### YOUR TASK
Both the line containing "Build this scene" and the line containing "from mathutils import" belong in the answer, along with every line between them; print exactly those.

### DATASET EXTRACT
════
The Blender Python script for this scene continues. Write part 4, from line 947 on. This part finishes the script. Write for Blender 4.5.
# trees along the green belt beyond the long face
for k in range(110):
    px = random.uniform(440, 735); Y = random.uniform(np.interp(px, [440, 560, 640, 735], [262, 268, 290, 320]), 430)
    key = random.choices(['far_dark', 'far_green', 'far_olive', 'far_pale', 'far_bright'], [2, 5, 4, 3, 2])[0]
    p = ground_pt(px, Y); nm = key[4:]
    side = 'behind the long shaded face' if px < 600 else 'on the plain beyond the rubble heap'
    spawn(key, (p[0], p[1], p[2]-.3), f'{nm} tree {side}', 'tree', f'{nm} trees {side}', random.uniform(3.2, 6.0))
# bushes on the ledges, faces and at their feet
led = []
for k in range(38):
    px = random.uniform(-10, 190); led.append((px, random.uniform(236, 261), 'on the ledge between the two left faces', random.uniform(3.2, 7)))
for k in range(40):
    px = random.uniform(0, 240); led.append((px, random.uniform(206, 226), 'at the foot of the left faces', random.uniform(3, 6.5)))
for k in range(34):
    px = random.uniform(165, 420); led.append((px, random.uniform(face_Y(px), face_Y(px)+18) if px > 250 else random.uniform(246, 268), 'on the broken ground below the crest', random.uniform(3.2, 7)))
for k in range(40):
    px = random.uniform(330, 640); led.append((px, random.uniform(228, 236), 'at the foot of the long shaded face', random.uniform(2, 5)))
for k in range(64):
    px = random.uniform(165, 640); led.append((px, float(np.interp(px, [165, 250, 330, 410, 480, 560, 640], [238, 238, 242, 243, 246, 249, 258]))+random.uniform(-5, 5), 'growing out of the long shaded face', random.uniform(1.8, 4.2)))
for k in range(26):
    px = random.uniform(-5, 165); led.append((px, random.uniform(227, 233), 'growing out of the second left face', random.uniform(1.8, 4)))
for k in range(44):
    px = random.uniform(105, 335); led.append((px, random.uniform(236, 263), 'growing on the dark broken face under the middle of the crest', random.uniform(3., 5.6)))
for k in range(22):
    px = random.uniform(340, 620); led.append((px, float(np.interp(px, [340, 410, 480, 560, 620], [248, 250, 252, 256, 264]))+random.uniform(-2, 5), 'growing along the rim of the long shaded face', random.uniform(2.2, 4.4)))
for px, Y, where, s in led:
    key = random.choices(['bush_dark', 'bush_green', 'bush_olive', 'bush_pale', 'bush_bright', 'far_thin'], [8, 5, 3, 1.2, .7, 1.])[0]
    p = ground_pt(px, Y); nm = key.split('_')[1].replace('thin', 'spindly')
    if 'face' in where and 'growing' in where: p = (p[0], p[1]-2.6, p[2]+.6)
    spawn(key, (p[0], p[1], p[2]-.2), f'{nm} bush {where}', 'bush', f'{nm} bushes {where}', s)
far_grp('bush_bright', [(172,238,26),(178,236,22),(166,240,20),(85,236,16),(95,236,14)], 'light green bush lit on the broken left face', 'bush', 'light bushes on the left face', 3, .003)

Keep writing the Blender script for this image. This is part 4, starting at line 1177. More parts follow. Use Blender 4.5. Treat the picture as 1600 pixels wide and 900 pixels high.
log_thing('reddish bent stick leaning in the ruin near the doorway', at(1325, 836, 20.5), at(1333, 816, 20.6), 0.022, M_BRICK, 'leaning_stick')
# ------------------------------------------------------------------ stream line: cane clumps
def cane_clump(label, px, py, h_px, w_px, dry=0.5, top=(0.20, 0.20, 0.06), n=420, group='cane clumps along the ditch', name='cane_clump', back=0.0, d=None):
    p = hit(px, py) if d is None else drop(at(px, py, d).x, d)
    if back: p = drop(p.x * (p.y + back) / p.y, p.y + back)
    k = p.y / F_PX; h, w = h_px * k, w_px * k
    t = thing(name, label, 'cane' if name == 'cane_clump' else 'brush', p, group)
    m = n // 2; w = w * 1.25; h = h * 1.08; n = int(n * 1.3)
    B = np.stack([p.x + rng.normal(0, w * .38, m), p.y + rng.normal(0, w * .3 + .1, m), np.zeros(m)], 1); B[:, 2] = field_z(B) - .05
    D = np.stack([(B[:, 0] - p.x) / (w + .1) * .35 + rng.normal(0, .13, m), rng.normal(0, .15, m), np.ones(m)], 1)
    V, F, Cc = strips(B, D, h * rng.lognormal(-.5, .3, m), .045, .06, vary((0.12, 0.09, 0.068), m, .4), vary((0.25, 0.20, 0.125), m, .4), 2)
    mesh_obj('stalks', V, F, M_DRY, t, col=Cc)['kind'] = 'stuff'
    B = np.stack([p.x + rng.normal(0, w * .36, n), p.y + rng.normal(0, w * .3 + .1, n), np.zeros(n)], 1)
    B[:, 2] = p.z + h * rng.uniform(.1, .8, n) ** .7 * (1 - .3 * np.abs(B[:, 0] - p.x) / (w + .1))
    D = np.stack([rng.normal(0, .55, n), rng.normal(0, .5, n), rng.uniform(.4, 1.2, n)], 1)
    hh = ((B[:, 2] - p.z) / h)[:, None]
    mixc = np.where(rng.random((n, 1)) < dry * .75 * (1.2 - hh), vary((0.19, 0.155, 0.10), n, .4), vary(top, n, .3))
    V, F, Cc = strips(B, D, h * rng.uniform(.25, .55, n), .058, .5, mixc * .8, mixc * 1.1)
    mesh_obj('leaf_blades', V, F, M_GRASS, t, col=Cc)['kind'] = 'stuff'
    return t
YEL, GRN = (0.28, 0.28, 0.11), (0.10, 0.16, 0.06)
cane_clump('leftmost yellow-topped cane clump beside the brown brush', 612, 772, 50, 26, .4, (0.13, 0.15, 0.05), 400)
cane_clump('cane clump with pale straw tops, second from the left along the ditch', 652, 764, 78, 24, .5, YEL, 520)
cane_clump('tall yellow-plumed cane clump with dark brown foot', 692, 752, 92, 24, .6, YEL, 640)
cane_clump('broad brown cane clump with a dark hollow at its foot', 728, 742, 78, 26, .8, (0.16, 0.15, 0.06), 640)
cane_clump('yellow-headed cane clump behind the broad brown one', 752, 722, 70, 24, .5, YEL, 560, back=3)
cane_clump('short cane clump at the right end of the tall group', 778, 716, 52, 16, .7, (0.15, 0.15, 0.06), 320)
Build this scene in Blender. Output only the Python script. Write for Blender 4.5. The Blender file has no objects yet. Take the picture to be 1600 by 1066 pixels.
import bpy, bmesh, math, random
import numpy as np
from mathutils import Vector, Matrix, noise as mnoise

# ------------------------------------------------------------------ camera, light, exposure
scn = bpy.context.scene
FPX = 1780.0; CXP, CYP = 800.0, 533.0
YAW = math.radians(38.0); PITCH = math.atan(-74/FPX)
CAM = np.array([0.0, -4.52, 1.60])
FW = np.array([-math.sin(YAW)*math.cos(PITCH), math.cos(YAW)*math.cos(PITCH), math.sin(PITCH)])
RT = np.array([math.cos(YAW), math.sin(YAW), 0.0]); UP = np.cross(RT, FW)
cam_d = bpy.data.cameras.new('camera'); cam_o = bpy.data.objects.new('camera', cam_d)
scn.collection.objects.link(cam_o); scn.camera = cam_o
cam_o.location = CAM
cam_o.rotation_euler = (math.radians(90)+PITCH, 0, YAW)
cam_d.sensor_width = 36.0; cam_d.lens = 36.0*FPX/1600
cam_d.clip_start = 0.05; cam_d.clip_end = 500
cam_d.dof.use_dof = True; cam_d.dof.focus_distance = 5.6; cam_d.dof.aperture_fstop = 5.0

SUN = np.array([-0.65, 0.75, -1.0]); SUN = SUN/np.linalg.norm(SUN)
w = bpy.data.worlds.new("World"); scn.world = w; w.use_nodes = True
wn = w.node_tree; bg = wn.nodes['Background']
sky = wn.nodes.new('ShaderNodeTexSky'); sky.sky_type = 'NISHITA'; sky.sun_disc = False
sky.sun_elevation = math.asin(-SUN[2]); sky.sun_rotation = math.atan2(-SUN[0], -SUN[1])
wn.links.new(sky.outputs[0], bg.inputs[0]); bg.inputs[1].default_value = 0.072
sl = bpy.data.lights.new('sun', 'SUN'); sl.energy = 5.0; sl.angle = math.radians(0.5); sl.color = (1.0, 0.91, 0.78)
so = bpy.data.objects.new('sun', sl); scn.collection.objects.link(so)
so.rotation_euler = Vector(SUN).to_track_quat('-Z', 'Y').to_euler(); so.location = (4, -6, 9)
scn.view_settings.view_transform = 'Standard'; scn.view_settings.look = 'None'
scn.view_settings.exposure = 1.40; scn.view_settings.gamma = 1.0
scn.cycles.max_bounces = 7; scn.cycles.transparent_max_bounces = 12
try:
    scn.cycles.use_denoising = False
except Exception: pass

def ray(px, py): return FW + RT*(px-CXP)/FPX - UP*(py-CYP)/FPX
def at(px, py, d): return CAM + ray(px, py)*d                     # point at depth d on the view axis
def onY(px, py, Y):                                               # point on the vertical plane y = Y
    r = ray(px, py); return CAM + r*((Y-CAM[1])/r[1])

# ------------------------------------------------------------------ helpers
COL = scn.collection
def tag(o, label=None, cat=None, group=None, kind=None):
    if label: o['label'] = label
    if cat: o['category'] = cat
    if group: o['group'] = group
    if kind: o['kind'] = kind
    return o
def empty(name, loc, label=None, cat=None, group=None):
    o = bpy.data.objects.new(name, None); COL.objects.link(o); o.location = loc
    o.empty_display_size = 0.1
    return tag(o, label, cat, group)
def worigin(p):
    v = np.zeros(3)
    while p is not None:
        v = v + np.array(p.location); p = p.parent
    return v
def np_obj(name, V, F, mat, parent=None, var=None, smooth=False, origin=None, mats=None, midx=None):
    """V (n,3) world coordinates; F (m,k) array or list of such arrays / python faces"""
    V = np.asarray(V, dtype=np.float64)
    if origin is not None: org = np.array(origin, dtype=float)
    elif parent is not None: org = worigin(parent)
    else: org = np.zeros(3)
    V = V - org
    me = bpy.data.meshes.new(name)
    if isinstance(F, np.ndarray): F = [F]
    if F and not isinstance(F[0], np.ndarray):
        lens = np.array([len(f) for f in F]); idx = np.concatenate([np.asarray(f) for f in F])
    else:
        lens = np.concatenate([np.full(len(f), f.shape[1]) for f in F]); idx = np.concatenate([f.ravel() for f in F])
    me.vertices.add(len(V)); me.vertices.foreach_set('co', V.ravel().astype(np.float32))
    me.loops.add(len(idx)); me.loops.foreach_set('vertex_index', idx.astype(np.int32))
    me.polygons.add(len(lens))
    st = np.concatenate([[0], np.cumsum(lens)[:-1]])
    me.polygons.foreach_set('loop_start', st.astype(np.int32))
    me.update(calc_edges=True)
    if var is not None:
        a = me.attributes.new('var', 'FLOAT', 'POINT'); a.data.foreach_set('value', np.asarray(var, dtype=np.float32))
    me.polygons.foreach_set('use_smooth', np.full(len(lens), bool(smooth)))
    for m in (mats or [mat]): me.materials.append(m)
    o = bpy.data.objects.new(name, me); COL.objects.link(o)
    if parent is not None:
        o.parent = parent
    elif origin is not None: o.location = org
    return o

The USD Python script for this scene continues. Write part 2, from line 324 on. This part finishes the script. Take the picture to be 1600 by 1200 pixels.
════
### TASK RESPONSE
Build this scene in Blender. Output only the Python script. Write for Blender 4.5. The Blender file has no objects yet. Take the picture to be 1600 by 1066 pixels.
import bpy, bmesh, math, random
import numpy as np
from mathutils import Vector, Matrix, noise as mnoise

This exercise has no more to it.